In early May, we reported that the California Board of Education was proposing to eliminate calculus and revise its mathematics curriculum to make it more…equitable.
Subsequently, there was a backlash tsunami from the state’s parents, whose children will eventually have to compete for colleges and jobs in the real world.
Now the board is pausing its implementation.
The California Board of Education will not implement its newly proposed mathematics curriculum after critics argued its racial equality components would “de-mathematize math.”The Mathematics Curriculum Framework is expected to be postponed for 10 months, until May 2022, after a board meeting vote on Wednesday.“California is on the verge of politicizing K-12 math in a potentially disastrous way. This postponement means the State Board of Education has heard the message loud and clear. STEM leaders don’t want California students left behind by introducing politics into the math curriculum,” said Dr. Williamson M. Evers, a senior fellow at the Independent Institute, in a statement following an open letter he pinned to California’s education and political leaders.
Hundreds of teachers and those working in science, math, and engineering fields protested the move. The wrote and open letter protesting the move, and their assessment was brutal.
The proposed framework would, in effect, de-mathematize math.For all the rhetoric in this framework about equity, social justice, environmental care and culturally appropriate pedagogy, there is no realistic hope for a more fair, just, equal and well-stewarded society if our schools uproot long-proven, reliable and highly effective math methods and instead try to build a mathless Brave New World on a foundation of unsound ideology.A real champion of equity and justice would want all California’s children to learn actual math—as in arithmetic, algebra, geometry, trigonometry and calculus—not an endless river of new pedagogical fads that effectively distort and displace actual math. The proposed framework:
- Promotes fringe teaching methods such as “trauma-informed pedagogy.”
- Distracts from actual mathematics by having teachers insert “environmental and social justice” into the math curriculum.
- Distracts from actual mathematics by having teachers develop students’ “sociopolitical consciousness.”
- Distracts from actual mathematics by assigning students—as schoolwork—tasks it says will solve “problems that result in social inequalities.”
- Urges teachers to take a “justice-oriented perspective at any grade level, K–12” and explicitly rejects the idea that mathematics itself is a “neutral discipline.”
- Encourages focusing on “contributions that historically marginalized people have made to mathematics” rather than on those contributions themselves which have been essential to the academic discipline of mathematics.
- “Reject[s] ideas of natural gifts and talents” and discourages accelerating talented mathematics students.
- Encourages keeping all students together in the same math program until the 11th grade and argues that offering differentiated programs causes student “fragility” and racial animosity.
- Rejects the longstanding goal of preparing students to take Algebra I in eighth grade, on par with high-performing foreign countries whose inhabitants will be future competitors of America’s children—a goal explicitly part of the 1999 and 2006 Math Frameworks.
I suspect that the move, in part, is related to the upcoming recall election of Gov.
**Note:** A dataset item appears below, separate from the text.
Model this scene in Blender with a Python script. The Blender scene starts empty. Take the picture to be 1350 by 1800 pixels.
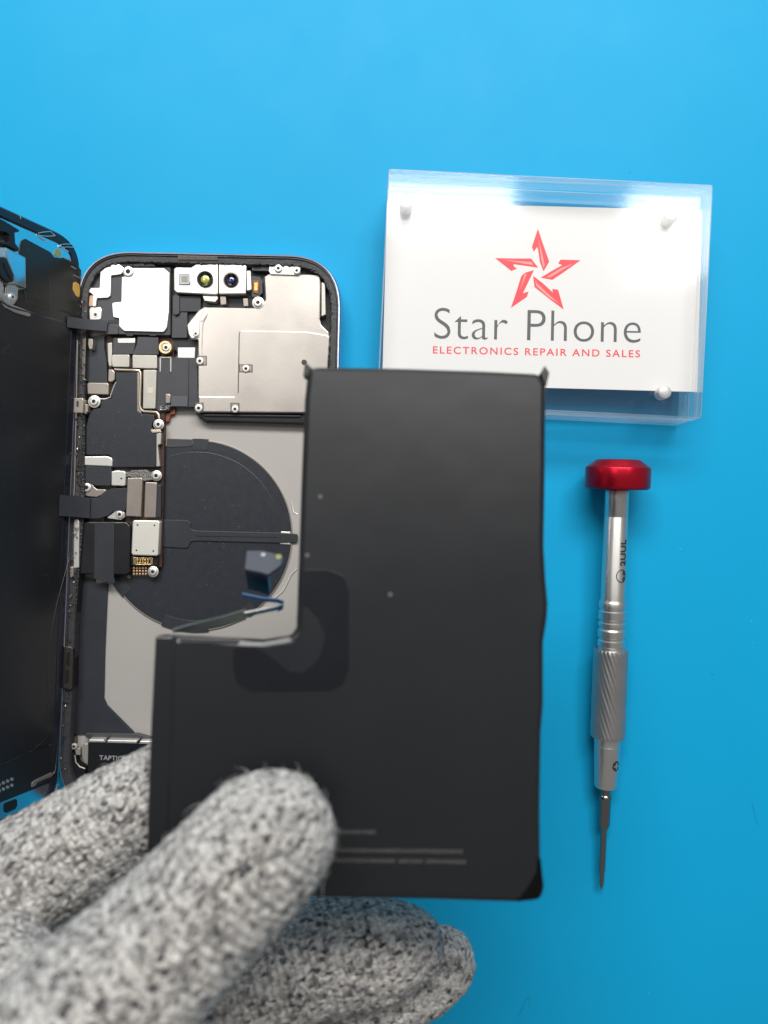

Gavin Newsom. Do doubt many parents would vent their anger about the dumbing-down of school courses and the social justice revisions to materials on our hapless governor.
After all, parents are still upset over delays in getting children back into the classroom.
And the delay will not be the only issue. To be sure, Newsom’s hypocrisy in sending his children to private school will also be an issue.
Meanwhile, let us hope that there is a recalculation in the wisdom of implementing race-based math and that the pause becomes an erasure.